Serves 8 Read the rest of this entry
Jethro Tart
We all have one of those recipes. A dish with a list of ingredients so extravagant that the only time you would ever actually contemplate making it is when the queen comes to visit. Actually not even the queen. Simon Baker maybe, but nothing less. Jamie Oliver‘s Jethro tart is one of those recipes. 255 grams of pine nuts. With the price we pay for pine nuts it’s utter madness! Madness I tell you! And so this recipe was destined to just lie there, untasted, glaring at me condescendingly every time I page past it in search of a dessert idea for a dinner party. Until I happened upon a ginormous bag of pine nuts for really cheap in the land where there are more pines than people. (I proceeded to stuff myself so full of the delicious little kernels over the weeks following my purchase that I actually developed Pine Nut Syndrome – an annoying but utterly fascinating side effect from pigging out on them).

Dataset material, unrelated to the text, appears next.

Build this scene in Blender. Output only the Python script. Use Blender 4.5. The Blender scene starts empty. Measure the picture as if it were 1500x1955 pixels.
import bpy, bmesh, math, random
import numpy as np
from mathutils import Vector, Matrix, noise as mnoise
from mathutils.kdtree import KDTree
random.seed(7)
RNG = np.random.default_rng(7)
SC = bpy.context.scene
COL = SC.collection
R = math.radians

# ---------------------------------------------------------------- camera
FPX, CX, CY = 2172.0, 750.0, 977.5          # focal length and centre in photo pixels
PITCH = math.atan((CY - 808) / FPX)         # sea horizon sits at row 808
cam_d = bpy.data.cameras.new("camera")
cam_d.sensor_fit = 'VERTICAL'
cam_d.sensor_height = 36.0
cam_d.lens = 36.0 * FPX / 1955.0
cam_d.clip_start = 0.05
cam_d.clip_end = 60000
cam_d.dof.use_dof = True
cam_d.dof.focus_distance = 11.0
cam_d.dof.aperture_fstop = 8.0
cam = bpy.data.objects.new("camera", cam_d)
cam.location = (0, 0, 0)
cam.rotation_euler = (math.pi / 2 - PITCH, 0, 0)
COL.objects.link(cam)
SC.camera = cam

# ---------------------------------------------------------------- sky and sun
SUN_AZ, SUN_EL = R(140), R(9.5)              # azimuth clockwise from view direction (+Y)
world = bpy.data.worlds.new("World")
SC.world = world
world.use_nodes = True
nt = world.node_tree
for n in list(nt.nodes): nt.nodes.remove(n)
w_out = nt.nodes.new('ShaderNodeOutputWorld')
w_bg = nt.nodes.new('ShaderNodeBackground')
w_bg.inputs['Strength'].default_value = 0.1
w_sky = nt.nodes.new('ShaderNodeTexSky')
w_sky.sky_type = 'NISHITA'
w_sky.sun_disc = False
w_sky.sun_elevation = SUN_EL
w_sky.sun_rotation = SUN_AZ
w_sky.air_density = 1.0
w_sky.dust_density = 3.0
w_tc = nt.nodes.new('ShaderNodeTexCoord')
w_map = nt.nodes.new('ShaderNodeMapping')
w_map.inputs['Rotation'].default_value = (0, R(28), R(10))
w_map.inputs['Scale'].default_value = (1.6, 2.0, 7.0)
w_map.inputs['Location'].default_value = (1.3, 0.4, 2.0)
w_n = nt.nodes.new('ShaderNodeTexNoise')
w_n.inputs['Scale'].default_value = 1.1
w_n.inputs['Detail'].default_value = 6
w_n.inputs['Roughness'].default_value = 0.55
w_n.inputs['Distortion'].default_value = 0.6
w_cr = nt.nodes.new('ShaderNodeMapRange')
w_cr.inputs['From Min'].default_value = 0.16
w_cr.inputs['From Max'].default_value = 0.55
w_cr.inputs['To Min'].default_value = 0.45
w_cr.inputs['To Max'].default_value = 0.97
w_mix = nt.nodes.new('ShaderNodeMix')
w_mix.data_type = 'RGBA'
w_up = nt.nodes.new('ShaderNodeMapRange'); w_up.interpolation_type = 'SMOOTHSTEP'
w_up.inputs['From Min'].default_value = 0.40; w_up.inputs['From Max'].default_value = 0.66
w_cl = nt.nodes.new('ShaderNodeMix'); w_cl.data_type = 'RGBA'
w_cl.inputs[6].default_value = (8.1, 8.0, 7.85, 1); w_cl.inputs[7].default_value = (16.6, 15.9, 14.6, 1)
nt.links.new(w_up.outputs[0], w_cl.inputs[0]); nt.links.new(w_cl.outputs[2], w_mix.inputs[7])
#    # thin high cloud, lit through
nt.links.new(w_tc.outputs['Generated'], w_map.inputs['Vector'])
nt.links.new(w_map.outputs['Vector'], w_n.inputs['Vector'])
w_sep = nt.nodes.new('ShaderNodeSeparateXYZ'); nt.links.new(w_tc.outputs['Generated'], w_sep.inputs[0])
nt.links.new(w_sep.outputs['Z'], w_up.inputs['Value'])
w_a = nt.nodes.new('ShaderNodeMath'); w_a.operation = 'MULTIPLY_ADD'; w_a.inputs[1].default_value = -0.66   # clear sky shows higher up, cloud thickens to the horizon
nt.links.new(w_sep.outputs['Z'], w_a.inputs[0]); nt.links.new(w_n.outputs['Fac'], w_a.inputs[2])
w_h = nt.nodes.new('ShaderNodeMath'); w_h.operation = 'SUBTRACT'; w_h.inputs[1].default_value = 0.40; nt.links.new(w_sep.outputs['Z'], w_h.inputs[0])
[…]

But don’t let that put you off. These tarts are lovely and completely harmless if consumed in moderation. If you don’t have a Costco around the corner (or Simon isn’t coming for a visit), substitute with any nuts you please. I made individual ones instead of one big one.
- Prep time: 20 minutes plus about 2 and a half hours for refrigerating and baking
- Ingredients
- 255g pine nuts
- 255g butter
- 255g castor sugar
- 3 large eggs
- 4 tablespoons honey
- 115g plain flour
- a pinch of salt
- For the Pastry
- 115g butter
- 100g icing sugar
- a pinch of salt
- 225g plain flour
- 2 egg yolks
- 2 tablespoons cold water
- Cream together the butter, sugar and salt then rub or pulse in the flour and egg yolks. When the mixture has come together, looking like coarse breadcrumbs, add the water. Gently pat together to form a small ball of dough. Wrap and leave to rest for an hour.
- Carefully cut thin slices of your pastry (or you can roll out if you prefer) and place in and around the bottom and sides of a 30cm tin. Push the pastry together and level out and tidy up the sides. Cover and leave to rest in the freezer for about 1 hour.
- Preheat your oven to 180˚C, and bake the pastry for around 15 minutes until lightly golden. Keep an eye on the pastry if you are making smaller tartlets instead as it might require a shorter cooking time.There is no need to blind bake. Reduce the oven temperature to 170˚C.
- While the pastry is in the oven, toast the pine nuts under the grill. (OK, now you need to listen. REALLY listen. You're going to read this warning and think it won't happen to you. You'll think you're invincible and you've got it covered. But you don't. They will burn. It has happened to all of us. The nuts will go from a gorgeous Gisele Bündchen caramel to black in a matter of seconds. Don't turn your back on them! Seriously. if you're blasé about this it is going to happen to you too. You have been warned.) Using a spatula or a food processor whip the butter and sugar until light and fluffy. Stir in the pine nuts, add the eggs one at a time, then fold in the honey, flour and salt. Spoon into the tart shell and bake for 30-35 minutes.
- Serve with crème fraîche or vanilla ice cream.